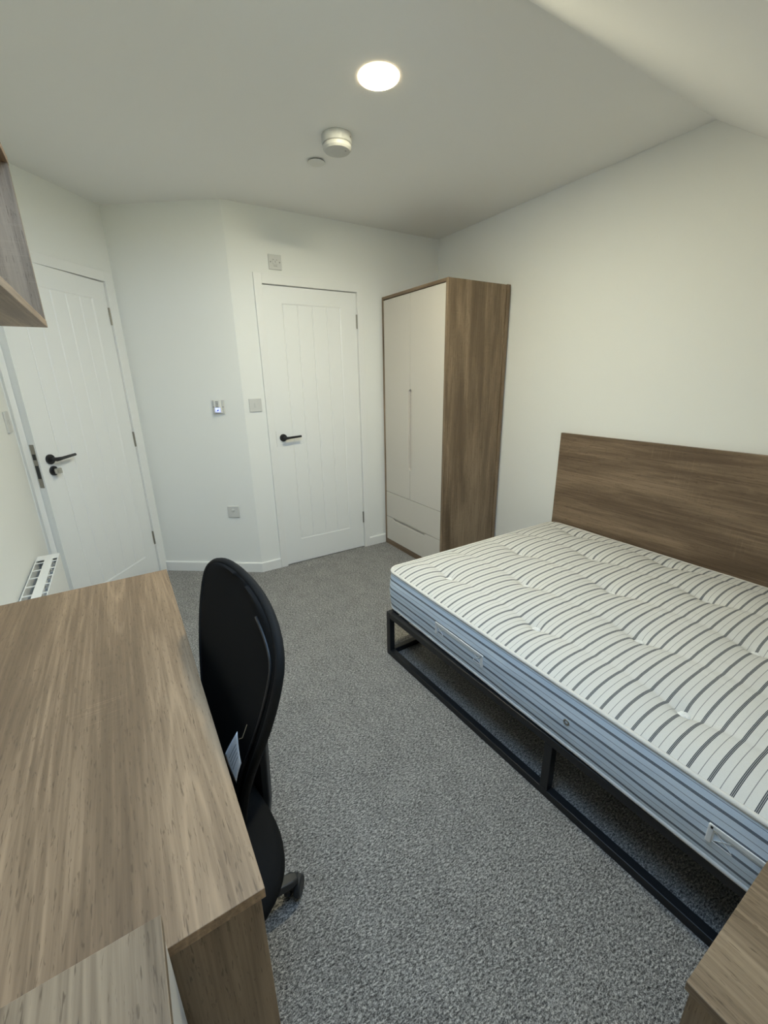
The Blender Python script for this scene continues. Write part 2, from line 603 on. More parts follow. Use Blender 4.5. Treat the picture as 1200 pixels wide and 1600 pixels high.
def lever(parent, F, px, pz, dirx, length, r=0.0265):
    """rose + lever handle at (px,pz) on the face y=0 of frame F"""
    Mx = F @ Matrix.Translation((px, 0, pz)) @ Matrix.Rotation(PI / 2, 4, 'X')
    bm = bmesh.new()
    lathe(bm, [(0, 0.0), (r, 0.0), (r, 0.007), (r - 0.002, 0.010), (0.013, 0.011), (0.011, 0.014), (0.011, 0.046), (0.009, 0.05), (0, 0.05)], 32, Mx)
    rose = mk('handle_rose', bm, M_blackh, parent, smooth=False, bevel=0)
    bm = bmesh.new()
    path = [(0, -0.043, 0), (0.012 * dirx, -0.046, 0.0), (0.03 * dirx, -0.047, 0.001), (length * dirx, -0.045, 0.006), ((length + 0.003) * dirx, -0.045, 0.006)]
    pts = [F @ (Vector((px, 0, pz)) + Vector(p)) for p in path]
    tube(bm, pts, [0.0105, 0.0105, 0.0085, 0.0075, 0.005], 12)
    mk('handle_lever', bm, M_blackh, parent, smooth=True)
    return rose


def hinge(parent, F, x, z, hh=0.10):
    bm = bmesh.new()
    tube(bm, [F @ Vector((x, -0.004, z - hh / 2)), F @ Vector((x, -0.004, z + hh / 2))], 0.0065, 10)
    box(bm, x - 0.012, x + 0.004, -0.0015, 0.001, z - hh / 2, z + hh / 2, F)
    return mk('hinge', bm, M_steel2, parent)


# door 2: closed, in the far wall (hinges on the right)
F_d2 = frame(Vector((-D2a, 0.0, 0.006)), Vector((-1, 0, 0)), Vector((0, 1, 0)))
d2 = door_slab('door_1', F_d2, D2b - D2a, 1.981, 0.006, 0.127, 0.565, 4, 'white boarded bathroom door beside the wardrobe, black lever handle')
lever(d2, F_d2, 1.3985 - D2a, 0.990, -1, 0.120)
for z in (1.79, 0.265):
    hinge(d2, F_d2, -0.001, z, 0.095)
bm = bmesh.new(); box(bm, D2b - D2a - 0.001, D2b - D2a + 0.003, -0.001, 0.004, 0.93, 1.04)
mk('latch_plate', bm, M_blackm, d2, F_d2)

# door 1: entrance door, standing ajar
S = math.radians(4.1)
TS = TH + S
hp = PB + dE * (E0 + 0.004)
uS = Vector((-math.cos(TS), -math.sin(TS), 0))
nS = Vector((uS.y, -uS.x, 0))
if nS.dot(nE) < 0:
    nS = -nS
F_d1 = frame(Vector((hp.x, hp.y, 0.006)) - nS * 0.001, uS, nS)
DW1 = 0.742
d1 = door_slab('door_2', F_d1, DW1, 1.981, 0.006, 0.115, 0.62, 5, 'white boarded entrance door standing ajar, black lever and thumbturn')
lever(d1, F_d1, DW1 - 0.063, 1.008, -1, 0.122, 0.0265)
for z in (1.79, 1.02, 0.297):
    hinge(d1, F_d1, -0.002, z, 0.10)
Mx = F_d1 @ Matrix.Translation((DW1 - 0.067, 0, 0.945)) @ Matrix.Rotation(PI / 2, 4, 'X')
bm = bmesh.new(); lathe(bm, [(0, 0), (0.0255, 0), (0.0255, 0.007), (0.023, 0.010), (0, 0.010)], 28, Mx)
tt = mk('thumbturn_rose', bm, M_blackh, d1)
bm = bmesh.new(); lathe(bm, [(0, 0.01), (0.010, 0.01), (0.010, 0.02), (0, 0.02)], 16, Mx)
box(bm, -0.016, 0.016, -0.015, 0.015, 0.02, 0.040, Mx)
mk('thumbturn', bm, M_chrome, tt, bevel=0.004)
bm = bmesh.new(); box(bm, DW1 - 0.0005, DW1 + 0.0015, 0.010, 0.034, 0.865, 1.095)
fe = mk('lock_forend', bm, M_steel2, d1, F_d1)
bm = bmesh.new()
box(bm, DW1 + 0.001, DW1 + 0.0022, 0.013, 0.031, 0.915, 0.985)
box(bm, DW1 + 0.001, DW1 + 0.0022, 0.013, 0.031, 1.015, 1.045)
mk('lock_bolt', bm, M_dark, fe, F_d1)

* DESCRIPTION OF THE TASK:
Leave out any pictures and return exactly the lines from the beginning of the data through the line with "return mk('hinge', bm, M_steel2, parent)", inclusive.

* THE OUTPUT:
The Blender Python script for this scene continues. Write part 2, from line 603 on. More parts follow. Use Blender 4.5. Treat the picture as 1200 pixels wide and 1600 pixels high.
def lever(parent, F, px, pz, dirx, length, r=0.0265):
    """rose + lever handle at (px,pz) on the face y=0 of frame F"""
    Mx = F @ Matrix.Translation((px, 0, pz)) @ Matrix.Rotation(PI / 2, 4, 'X')
    bm = bmesh.new()
    lathe(bm, [(0, 0.0), (r, 0.0), (r, 0.007), (r - 0.002, 0.010), (0.013, 0.011), (0.011, 0.014), (0.011, 0.046), (0.009, 0.05), (0, 0.05)], 32, Mx)
    rose = mk('handle_rose', bm, M_blackh, parent, smooth=False, bevel=0)
    bm = bmesh.new()
    path = [(0, -0.043, 0), (0.012 * dirx, -0.046, 0.0), (0.03 * dirx, -0.047, 0.001), (length * dirx, -0.045, 0.006), ((length + 0.003) * dirx, -0.045, 0.006)]
    pts = [F @ (Vector((px, 0, pz)) + Vector(p)) for p in path]
    tube(bm, pts, [0.0105, 0.0105, 0.0085, 0.0075, 0.005], 12)
    mk('handle_lever', bm, M_blackh, parent, smooth=True)
    return rose


def hinge(parent, F, x, z, hh=0.10):
    bm = bmesh.new()
    tube(bm, [F @ Vector((x, -0.004, z - hh / 2)), F @ Vector((x, -0.004, z + hh / 2))], 0.0065, 10)
    box(bm, x - 0.012, x + 0.004, -0.0015, 0.001, z - hh / 2, z + hh / 2, F)
    return mk('hinge', bm, M_steel2, parent)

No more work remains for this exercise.